Debugging is an art rather than a science, and it is a very big topic in itself. Strong debugging skills are the strengths of a good developer. All expert developers have some common traits, of which strong problem-solving and debugging skills top all. The first step in fixing a bug is to reproduce the issue. It is crucial to capture the steps involved in reproducing the bug very efficiently. Experienced QA engineers will know the importance of capturing detailed steps to reproduce, as developers will find it difficult to fix an issue if they can't reproduce it.
From my point of view, a bug that can't be reproduced can't be fixed. One could make guesses and beat around the bush but can't be sure whether the issue has really been fixed without being able to reproduce the bug in the first place.

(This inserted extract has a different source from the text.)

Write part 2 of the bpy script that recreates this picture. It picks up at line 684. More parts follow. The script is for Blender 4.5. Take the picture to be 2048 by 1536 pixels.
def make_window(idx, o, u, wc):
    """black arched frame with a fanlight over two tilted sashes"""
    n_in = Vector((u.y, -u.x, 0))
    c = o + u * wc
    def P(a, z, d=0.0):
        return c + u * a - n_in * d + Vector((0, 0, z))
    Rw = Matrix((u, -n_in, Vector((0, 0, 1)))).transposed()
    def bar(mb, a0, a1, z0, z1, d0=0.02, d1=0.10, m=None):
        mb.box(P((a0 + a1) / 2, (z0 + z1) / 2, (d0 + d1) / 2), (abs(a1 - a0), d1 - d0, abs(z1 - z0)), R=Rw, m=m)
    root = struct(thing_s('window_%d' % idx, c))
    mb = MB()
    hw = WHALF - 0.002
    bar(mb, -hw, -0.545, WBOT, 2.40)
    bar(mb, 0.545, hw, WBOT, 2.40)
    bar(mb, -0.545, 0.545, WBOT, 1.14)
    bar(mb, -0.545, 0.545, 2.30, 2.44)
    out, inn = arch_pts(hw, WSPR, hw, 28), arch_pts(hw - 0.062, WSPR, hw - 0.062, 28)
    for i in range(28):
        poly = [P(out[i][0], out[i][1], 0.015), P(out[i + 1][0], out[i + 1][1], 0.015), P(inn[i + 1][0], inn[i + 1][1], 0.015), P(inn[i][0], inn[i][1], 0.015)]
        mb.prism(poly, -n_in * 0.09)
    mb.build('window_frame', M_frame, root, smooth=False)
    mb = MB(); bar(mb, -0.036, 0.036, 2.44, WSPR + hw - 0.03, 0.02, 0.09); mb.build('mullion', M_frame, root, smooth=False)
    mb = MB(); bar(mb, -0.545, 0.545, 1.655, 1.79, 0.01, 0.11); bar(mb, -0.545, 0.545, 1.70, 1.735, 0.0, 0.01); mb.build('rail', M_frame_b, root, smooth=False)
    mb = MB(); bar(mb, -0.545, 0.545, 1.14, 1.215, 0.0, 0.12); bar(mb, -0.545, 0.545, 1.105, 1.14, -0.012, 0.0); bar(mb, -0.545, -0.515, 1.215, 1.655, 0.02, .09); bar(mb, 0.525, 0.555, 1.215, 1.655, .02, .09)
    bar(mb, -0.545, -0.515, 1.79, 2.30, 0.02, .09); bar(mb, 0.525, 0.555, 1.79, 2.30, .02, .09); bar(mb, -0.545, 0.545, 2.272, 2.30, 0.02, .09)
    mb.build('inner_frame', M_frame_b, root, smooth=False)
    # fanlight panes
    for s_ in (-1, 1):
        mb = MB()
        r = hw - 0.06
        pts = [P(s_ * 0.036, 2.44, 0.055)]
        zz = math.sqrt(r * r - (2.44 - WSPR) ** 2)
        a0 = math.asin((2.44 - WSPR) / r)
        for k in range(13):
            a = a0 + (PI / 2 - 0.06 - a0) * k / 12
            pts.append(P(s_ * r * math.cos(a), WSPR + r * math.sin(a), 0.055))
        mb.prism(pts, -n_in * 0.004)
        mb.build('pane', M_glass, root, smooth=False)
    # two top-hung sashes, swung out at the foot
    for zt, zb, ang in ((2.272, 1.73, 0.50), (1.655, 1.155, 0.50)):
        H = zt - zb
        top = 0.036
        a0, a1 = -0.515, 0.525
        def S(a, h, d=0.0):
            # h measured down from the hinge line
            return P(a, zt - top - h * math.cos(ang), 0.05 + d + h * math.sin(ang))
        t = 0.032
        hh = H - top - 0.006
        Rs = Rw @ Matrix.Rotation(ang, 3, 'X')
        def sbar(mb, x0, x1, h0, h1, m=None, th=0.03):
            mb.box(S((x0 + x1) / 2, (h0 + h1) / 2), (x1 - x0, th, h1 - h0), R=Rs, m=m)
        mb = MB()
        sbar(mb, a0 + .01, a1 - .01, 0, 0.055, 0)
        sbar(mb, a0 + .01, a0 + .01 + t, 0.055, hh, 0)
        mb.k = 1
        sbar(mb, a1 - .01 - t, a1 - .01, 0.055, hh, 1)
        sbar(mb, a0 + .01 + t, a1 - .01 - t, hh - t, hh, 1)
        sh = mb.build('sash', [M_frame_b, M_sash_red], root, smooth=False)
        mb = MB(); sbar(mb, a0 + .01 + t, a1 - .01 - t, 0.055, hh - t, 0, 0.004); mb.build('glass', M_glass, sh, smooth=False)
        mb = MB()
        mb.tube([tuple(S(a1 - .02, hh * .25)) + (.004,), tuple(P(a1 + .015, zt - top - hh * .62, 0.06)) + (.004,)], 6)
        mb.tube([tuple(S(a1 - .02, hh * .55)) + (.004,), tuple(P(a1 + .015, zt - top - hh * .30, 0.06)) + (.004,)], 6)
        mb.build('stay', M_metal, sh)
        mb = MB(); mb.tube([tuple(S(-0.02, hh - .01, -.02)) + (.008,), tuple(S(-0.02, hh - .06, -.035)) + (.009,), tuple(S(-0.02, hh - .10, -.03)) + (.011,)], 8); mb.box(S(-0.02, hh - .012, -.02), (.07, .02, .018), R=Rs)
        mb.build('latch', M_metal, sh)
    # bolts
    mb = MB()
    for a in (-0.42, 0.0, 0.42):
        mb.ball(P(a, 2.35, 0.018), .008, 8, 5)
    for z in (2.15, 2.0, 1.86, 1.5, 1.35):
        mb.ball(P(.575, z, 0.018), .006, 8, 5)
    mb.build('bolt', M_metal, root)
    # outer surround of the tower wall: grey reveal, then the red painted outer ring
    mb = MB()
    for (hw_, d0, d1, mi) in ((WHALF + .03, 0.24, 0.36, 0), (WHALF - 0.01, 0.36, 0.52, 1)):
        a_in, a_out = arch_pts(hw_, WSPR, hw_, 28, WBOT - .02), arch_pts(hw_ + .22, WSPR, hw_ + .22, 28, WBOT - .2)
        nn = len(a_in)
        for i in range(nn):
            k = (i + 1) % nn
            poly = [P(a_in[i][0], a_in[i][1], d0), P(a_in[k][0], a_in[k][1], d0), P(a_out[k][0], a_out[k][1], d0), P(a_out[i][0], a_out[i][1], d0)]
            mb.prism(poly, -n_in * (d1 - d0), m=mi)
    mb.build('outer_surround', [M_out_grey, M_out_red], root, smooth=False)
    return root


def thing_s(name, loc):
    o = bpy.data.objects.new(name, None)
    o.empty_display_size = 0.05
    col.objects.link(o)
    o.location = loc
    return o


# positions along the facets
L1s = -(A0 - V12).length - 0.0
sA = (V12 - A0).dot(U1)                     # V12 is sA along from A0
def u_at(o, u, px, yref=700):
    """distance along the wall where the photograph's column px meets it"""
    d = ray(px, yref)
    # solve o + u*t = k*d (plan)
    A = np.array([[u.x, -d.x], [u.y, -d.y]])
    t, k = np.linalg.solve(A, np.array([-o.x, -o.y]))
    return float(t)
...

The following details will help developers reproduce and debug the issue more quickly:
- Detailed steps to reproduce the issue
- Screenshot images of the bug
- Priority and severity
- Inputs and scenarios that reproduce the issue
- Expected and actual output
- Error logs
- Application logs and traces
- Dump files in case the application crashes
- Environment details
- OS details
- Software versions
Some commonly used debugging techniques are as follows:
- Use of the cout/cerr print statements comes in really handy
- Core dumps, mini dumps, and full dumps help analyze the bug remotely
- Using debugging tools to execute the code step by step by inspecting variables, arguments, intermediate values, and so on
- Test frameworks help prevent the issue in the first place
- Performance analysis tools can be of great help in finding performance issues
- Tools that deduct memory leaks, resource leaks, deadlocks, and so on
The log4cpp open source C++ library is an elegant and useful log utility which helps add debug messages that support debugging, which can be disabled in the release mode or in the production environment.